**YOUR TASK**
What is the number of lines containing the word "scene"? Give that number alone.

___ PROVIDED MATERIAL ___

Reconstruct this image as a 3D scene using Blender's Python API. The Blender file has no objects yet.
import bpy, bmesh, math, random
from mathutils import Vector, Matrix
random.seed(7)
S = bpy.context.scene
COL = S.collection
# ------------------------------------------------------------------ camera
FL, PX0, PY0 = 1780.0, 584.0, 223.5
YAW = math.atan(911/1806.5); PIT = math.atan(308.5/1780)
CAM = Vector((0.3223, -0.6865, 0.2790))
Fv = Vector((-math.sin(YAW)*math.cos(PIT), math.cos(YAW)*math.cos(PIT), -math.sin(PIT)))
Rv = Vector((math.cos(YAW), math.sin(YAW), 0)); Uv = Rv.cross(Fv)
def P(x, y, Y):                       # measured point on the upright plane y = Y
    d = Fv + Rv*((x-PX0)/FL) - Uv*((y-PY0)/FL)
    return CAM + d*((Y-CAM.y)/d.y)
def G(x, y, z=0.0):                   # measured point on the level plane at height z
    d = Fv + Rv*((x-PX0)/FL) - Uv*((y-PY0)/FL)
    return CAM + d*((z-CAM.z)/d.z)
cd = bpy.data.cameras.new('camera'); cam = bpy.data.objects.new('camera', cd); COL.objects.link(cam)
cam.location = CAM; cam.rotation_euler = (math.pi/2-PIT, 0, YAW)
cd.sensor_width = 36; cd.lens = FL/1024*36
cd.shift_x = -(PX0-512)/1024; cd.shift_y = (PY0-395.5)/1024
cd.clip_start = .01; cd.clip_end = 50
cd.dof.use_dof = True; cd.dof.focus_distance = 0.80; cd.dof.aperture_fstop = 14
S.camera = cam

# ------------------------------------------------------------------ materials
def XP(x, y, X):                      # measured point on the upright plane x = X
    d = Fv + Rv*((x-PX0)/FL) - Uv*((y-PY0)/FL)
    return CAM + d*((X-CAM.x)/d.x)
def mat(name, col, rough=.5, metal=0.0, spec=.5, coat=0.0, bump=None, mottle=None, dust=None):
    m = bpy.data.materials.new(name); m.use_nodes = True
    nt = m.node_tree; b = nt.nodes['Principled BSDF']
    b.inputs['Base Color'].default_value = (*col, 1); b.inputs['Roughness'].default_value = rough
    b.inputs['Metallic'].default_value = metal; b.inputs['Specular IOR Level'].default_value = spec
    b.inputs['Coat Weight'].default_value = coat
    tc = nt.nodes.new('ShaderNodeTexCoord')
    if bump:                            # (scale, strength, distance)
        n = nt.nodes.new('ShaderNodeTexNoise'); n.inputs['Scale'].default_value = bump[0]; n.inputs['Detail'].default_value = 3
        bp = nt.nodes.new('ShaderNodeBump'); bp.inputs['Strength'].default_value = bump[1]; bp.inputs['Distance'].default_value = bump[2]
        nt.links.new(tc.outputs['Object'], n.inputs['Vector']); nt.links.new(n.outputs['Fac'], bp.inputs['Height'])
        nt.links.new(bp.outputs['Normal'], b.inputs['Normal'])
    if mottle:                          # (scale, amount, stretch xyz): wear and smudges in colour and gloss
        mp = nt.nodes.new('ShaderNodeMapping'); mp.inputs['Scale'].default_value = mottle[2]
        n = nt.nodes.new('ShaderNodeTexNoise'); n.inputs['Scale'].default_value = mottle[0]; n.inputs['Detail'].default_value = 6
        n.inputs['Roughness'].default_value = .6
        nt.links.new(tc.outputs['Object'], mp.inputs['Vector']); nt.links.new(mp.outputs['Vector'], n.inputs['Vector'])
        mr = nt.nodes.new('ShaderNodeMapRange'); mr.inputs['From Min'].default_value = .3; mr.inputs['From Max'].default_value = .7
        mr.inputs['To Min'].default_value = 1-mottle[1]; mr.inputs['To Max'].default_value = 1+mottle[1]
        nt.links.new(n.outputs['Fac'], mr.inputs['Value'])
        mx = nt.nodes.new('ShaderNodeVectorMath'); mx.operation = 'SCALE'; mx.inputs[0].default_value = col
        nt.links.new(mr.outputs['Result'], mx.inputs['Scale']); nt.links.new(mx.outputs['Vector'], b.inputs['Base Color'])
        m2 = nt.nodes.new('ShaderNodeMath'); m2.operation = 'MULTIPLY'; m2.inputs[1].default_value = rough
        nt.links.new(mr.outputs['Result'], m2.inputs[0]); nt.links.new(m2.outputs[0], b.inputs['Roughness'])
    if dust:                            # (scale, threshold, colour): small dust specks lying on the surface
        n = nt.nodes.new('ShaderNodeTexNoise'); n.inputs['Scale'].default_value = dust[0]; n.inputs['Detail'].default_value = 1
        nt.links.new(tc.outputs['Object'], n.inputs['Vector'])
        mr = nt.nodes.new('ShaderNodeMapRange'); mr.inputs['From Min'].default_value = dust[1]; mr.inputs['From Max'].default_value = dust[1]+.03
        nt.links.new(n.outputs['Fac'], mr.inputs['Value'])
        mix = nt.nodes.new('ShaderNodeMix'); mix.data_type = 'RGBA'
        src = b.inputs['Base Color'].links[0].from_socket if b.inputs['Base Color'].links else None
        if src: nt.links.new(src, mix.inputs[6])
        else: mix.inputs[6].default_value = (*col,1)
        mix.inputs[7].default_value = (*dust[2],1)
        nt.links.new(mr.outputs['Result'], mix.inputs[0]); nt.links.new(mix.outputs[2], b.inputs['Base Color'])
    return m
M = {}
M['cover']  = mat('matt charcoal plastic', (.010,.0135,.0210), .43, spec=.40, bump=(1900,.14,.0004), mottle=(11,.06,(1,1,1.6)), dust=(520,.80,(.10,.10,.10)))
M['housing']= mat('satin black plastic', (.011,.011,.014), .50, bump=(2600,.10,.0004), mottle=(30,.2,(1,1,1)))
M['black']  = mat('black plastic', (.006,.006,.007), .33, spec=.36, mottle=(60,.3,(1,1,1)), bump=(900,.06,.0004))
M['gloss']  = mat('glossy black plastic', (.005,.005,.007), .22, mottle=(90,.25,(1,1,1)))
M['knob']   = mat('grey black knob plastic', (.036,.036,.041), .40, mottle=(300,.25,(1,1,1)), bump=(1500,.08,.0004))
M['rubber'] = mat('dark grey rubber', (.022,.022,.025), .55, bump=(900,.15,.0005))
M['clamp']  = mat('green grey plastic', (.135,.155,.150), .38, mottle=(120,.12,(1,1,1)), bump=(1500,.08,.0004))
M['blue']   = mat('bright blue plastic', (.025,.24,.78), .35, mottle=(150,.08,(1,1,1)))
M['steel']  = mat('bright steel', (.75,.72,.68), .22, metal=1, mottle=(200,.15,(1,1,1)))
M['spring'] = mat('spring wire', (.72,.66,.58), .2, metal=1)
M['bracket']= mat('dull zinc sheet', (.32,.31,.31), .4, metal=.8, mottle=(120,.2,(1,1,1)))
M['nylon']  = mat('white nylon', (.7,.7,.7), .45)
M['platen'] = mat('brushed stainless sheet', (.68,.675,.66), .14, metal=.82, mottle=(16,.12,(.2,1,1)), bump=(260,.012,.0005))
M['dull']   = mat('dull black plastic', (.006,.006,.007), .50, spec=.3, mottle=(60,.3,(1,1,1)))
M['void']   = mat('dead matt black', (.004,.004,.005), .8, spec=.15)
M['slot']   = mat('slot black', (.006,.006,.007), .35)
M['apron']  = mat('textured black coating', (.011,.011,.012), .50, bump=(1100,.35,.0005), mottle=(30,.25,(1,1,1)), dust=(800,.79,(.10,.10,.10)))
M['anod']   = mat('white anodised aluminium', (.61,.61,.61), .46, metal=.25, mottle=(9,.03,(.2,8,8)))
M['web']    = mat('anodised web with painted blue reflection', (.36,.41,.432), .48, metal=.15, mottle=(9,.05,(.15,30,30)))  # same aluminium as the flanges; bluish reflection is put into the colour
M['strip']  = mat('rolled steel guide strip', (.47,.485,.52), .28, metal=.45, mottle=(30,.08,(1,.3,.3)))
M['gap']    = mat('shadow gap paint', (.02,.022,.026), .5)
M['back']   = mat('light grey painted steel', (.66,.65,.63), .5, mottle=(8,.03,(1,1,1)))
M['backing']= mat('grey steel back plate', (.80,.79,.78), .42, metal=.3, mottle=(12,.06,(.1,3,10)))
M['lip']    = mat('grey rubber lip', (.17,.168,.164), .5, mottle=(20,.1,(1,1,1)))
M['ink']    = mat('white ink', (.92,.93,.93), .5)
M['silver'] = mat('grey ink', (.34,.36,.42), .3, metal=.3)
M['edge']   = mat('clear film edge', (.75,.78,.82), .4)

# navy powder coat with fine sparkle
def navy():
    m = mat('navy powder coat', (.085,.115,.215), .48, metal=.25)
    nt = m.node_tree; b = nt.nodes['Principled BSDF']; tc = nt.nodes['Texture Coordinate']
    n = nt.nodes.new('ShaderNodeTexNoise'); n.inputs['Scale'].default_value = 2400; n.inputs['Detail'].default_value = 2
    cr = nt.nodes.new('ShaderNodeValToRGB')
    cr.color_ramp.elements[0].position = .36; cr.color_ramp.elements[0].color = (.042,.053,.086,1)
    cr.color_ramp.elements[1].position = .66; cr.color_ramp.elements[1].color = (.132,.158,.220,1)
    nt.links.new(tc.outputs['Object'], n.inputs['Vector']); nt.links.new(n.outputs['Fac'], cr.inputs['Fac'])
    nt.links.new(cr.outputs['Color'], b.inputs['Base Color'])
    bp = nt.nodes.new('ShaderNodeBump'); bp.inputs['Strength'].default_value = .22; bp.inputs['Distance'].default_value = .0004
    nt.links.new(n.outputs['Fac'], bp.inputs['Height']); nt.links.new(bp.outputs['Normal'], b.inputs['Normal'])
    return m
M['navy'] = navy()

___

**FULL SOLUTION**
2